**What the exercise asks:** Please transcribe the listing below in full and word for word, without its pictures.

**Dataset content:**
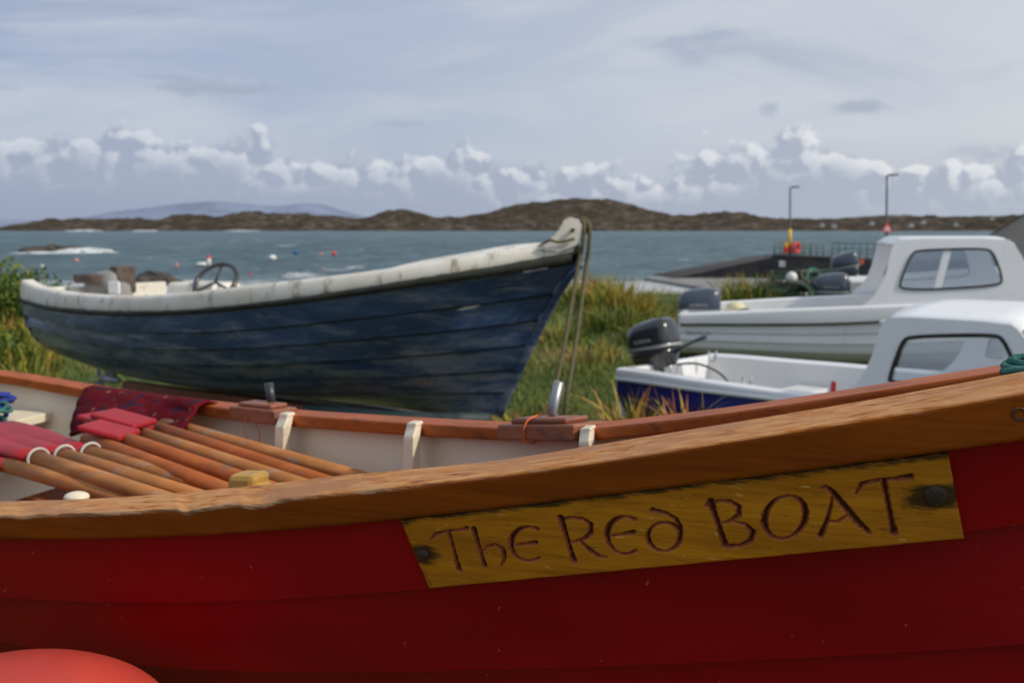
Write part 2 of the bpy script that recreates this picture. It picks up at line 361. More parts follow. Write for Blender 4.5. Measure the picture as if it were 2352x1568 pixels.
for k,(a,b,z,mt) in enumerate(oars):
    pa=PZ(a[0],a[1],z); pb=PZ(b[0],b[1],z-.01); dd=(pb-pa); pb2=pb+dd.normalized()*.25
    tube('oar_shaft_%d'%k,[pa,pa.lerp(pb2,.3),pb2],[.0165,.017,.0155],mt,rb,12)
    if k<4:
        blade('oar_blade_%d'%k,pa,-dd.normalized()+Vector((0,.02,.0)),.42,.05,m_redpaint)
        if k>0: torus('rope_ring_%d'%k,pa+dd.normalized()*.02,(0.5,.5,.0),(0,0,1),.022,.003,m_ropew,rb,20)
for k,(u,v,u2,v2_) in enumerate([(210,952,322,988),(203,975,300,1000),(235,948,335,975)]):
    a=PZ(u,v,1.16+.006*k); b=PZ(u2,v2_,1.14+.006*k)
    d=(b-a); s=d.cross(Vector((0,0,1))).normalized(); obox('oar_blade_b%d'%k,(a+b)/2,d/2,s*.042,Vector((0,0,.007)),m_redpaint,rb,.005)
obox('red_box',PZ(25,1035,1.08),(.06,-.02,0),(.02,.07,0),(0,0,.02),m_redpaint,rb,.01)
pc=P(568,1092,1.62); obox('oak_knee',pc+Vector((0,0,-.02)),(.024,-.010,.002),(.010,.02,0),(.004,0,.026),m_yel,rb,.009)
obox('oak_knee_foot',pc+Vector((.03,-.01,-.022)),(.018,-.006,-.008),(.006,.016,0),(0,0,.012),m_yel,rb,.006)
ellipsoid('painted_knob',P(176,1141,1.6),(.020,.018,.009),m_pb,rb)
rows=[]
for j in range(22):
    t=j/21; row=[]
    for i in range(40):
        s=i/39; u=212+s*265
        g=P(u,vft(u),Yf(u))
        if t<.2: p=g+Vector((.5,.86,0))*(.07-.07*t/.2)+Vector((0,0,.008-.03*(1-t/.2)))
        else:
            q=(t-.2)/.8; ub=165+s*245; bot=P(ub,1003-8*math.sin(s*5),Yf(u)-.17-.06*math.sin(s*6))
            p=(g+Vector((-.01,-.015,.008))).lerp(bot,q)+Vector((-.36,-.93,0))*(.016*math.sin(s*19+q*3)*q+.01*mnz.noise(Vector((s*6,q*5,0))))+Vector((0,0,.004*math.sin(s*17)))
        row.append(p)
    rows.append(row)
o=strips('carpet_throw',[rows],m_carpet,rb); s=o.modifiers.new('s','SOLIDIFY'); s.thickness=.008
# --- name board, carved
TL=(918,1195);TR=(2178,1040);BR=(2215,1238);BL=(985,1352)
def onb(p,o): return P(p[0],p[1],Yg(*p)+o)
o0=onb(TL,.010); ox=onb(TR,.010); ob=onb(BL,.030)
e1=(ox-o0).normalized(); e3=e1.cross(ob-o0).normalized()
if e3.y>0: e3=-e3
e2=e3.cross(e1)
def loc2(u,v):
    d=ray(u,v); o=Vector((0,0,EYE)); t=(o0-o).dot(e3)/d.dot(e3); p=o+d*t-o0; return (p.dot(e1),p.dot(e2))
cs=[loc2(*BL),loc2(*BR),loc2(*TR),loc2(*TL)]
def ell(cx,cy,rx,ry,a0,a1,n=14,sk=0):
    return [(cx+rx*math.cos(math.radians(a0+(a1-a0)*i/n))+sk*math.sin(math.radians(a0+(a1-a0)*i/n)),cy+ry*math.sin(math.radians(a0+(a1-a0)*i/n))) for i in range(n+1)]
ST=[]
def st(p,w): ST.append((p,w))
def stemp(a,b): return [(a[0]+(b[0]-a[0])*t,a[1]+(b[1]-a[1])*t) for t in (0,.2,.5,.8,1)]
st([(988,1240),(1000,1226),(1030,1219),(1060,1216),(1072,1213)],[3,6,5,5,8]); st(stemp((1030,1220),(1054,1308)),[7,7,7,7,10])
st(stemp((1088,1215),(1113,1299)),[10,8,7,7,9]); st([(1106,1268),(1118,1255),(1138,1250),(1155,1262),(1159,1282),(1150,1300)],[3,5,6,8,7,3])
st(ell(1214,1249,41,39,-62,-305,16),[7,5,5,6,7,8,9,9,9,8,7,6,5,5,5,5,5]); st([(1176,1252),(1205,1249),(1230,1246)],[4,5,8])
st(stemp((1288,1190),(1318,1288)),[11,9,8,8,10]); st([(1284,1194),(1310,1188),(1338,1191),(1357,1205),(1356,1224),(1340,1238),(1312,1245)],[5,5,6,8,8,6,4]); st([(1330,1240),(1352,1262),(1375,1277),(1394,1279)],[5,8,7,3])
st(ell(1436,1229,42,43,-60,-305,16),[7,5,5,6,7,8,9,9,9,8,7,6,5,5,5,5,5]); st([(1398,1231),(1428,1227),(1455,1222)],[4,5,8])
st(ell(1525,1232,37,33,0,360,22),[8,8,7,6,5,4.5,5,6,7,8,8,8,7,6,5,4.5,4.5,5,6,7,8,8,8]); st([(1562,1232),(1563,1212),(1552,1192),(1530,1178),(1498,1171)],[8,8,7,6,8])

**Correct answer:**
Write part 2 of the bpy script that recreates this picture. It picks up at line 361. More parts follow. Write for Blender 4.5. Measure the picture as if it were 2352x1568 pixels.
for k,(a,b,z,mt) in enumerate(oars):
    pa=PZ(a[0],a[1],z); pb=PZ(b[0],b[1],z-.01); dd=(pb-pa); pb2=pb+dd.normalized()*.25
    tube('oar_shaft_%d'%k,[pa,pa.lerp(pb2,.3),pb2],[.0165,.017,.0155],mt,rb,12)
    if k<4:
        blade('oar_blade_%d'%k,pa,-dd.normalized()+Vector((0,.02,.0)),.42,.05,m_redpaint)
        if k>0: torus('rope_ring_%d'%k,pa+dd.normalized()*.02,(0.5,.5,.0),(0,0,1),.022,.003,m_ropew,rb,20)
for k,(u,v,u2,v2_) in enumerate([(210,952,322,988),(203,975,300,1000),(235,948,335,975)]):
    a=PZ(u,v,1.16+.006*k); b=PZ(u2,v2_,1.14+.006*k)
    d=(b-a); s=d.cross(Vector((0,0,1))).normalized(); obox('oar_blade_b%d'%k,(a+b)/2,d/2,s*.042,Vector((0,0,.007)),m_redpaint,rb,.005)
obox('red_box',PZ(25,1035,1.08),(.06,-.02,0),(.02,.07,0),(0,0,.02),m_redpaint,rb,.01)
pc=P(568,1092,1.62); obox('oak_knee',pc+Vector((0,0,-.02)),(.024,-.010,.002),(.010,.02,0),(.004,0,.026),m_yel,rb,.009)
obox('oak_knee_foot',pc+Vector((.03,-.01,-.022)),(.018,-.006,-.008),(.006,.016,0),(0,0,.012),m_yel,rb,.006)
ellipsoid('painted_knob',P(176,1141,1.6),(.020,.018,.009),m_pb,rb)
rows=[]
for j in range(22):
    t=j/21; row=[]
    for i in range(40):
        s=i/39; u=212+s*265
        g=P(u,vft(u),Yf(u))
        if t<.2: p=g+Vector((.5,.86,0))*(.07-.07*t/.2)+Vector((0,0,.008-.03*(1-t/.2)))
        else:
            q=(t-.2)/.8; ub=165+s*245; bot=P(ub,1003-8*math.sin(s*5),Yf(u)-.17-.06*math.sin(s*6))
            p=(g+Vector((-.01,-.015,.008))).lerp(bot,q)+Vector((-.36,-.93,0))*(.016*math.sin(s*19+q*3)*q+.01*mnz.noise(Vector((s*6,q*5,0))))+Vector((0,0,.004*math.sin(s*17)))
        row.append(p)
    rows.append(row)
o=strips('carpet_throw',[rows],m_carpet,rb); s=o.modifiers.new('s','SOLIDIFY'); s.thickness=.008
# --- name board, carved
TL=(918,1195);TR=(2178,1040);BR=(2215,1238);BL=(985,1352)
def onb(p,o): return P(p[0],p[1],Yg(*p)+o)
o0=onb(TL,.010); ox=onb(TR,.010); ob=onb(BL,.030)
e1=(ox-o0).normalized(); e3=e1.cross(ob-o0).normalized()
if e3.y>0: e3=-e3
e2=e3.cross(e1)
def loc2(u,v):
    d=ray(u,v); o=Vector((0,0,EYE)); t=(o0-o).dot(e3)/d.dot(e3); p=o+d*t-o0; return (p.dot(e1),p.dot(e2))
cs=[loc2(*BL),loc2(*BR),loc2(*TR),loc2(*TL)]
def ell(cx,cy,rx,ry,a0,a1,n=14,sk=0):
    return [(cx+rx*math.cos(math.radians(a0+(a1-a0)*i/n))+sk*math.sin(math.radians(a0+(a1-a0)*i/n)),cy+ry*math.sin(math.radians(a0+(a1-a0)*i/n))) for i in range(n+1)]
ST=[]
def st(p,w): ST.append((p,w))
def stemp(a,b): return [(a[0]+(b[0]-a[0])*t,a[1]+(b[1]-a[1])*t) for t in (0,.2,.5,.8,1)]
st([(988,1240),(1000,1226),(1030,1219),(1060,1216),(1072,1213)],[3,6,5,5,8]); st(stemp((1030,1220),(1054,1308)),[7,7,7,7,10])
st(stemp((1088,1215),(1113,1299)),[10,8,7,7,9]); st([(1106,1268),(1118,1255),(1138,1250),(1155,1262),(1159,1282),(1150,1300)],[3,5,6,8,7,3])
st(ell(1214,1249,41,39,-62,-305,16),[7,5,5,6,7,8,9,9,9,8,7,6,5,5,5,5,5]); st([(1176,1252),(1205,1249),(1230,1246)],[4,5,8])
st(stemp((1288,1190),(1318,1288)),[11,9,8,8,10]); st([(1284,1194),(1310,1188),(1338,1191),(1357,1205),(1356,1224),(1340,1238),(1312,1245)],[5,5,6,8,8,6,4]); st([(1330,1240),(1352,1262),(1375,1277),(1394,1279)],[5,8,7,3])
st(ell(1436,1229,42,43,-60,-305,16),[7,5,5,6,7,8,9,9,9,8,7,6,5,5,5,5,5]); st([(1398,1231),(1428,1227),(1455,1222)],[4,5,8])
st(ell(1525,1232,37,33,0,360,22),[8,8,7,6,5,4.5,5,6,7,8,8,8,7,6,5,4.5,4.5,5,6,7,8,8,8]); st([(1562,1232),(1563,1212),(1552,1192),(1530,1178),(1498,1171)],[8,8,7,6,8])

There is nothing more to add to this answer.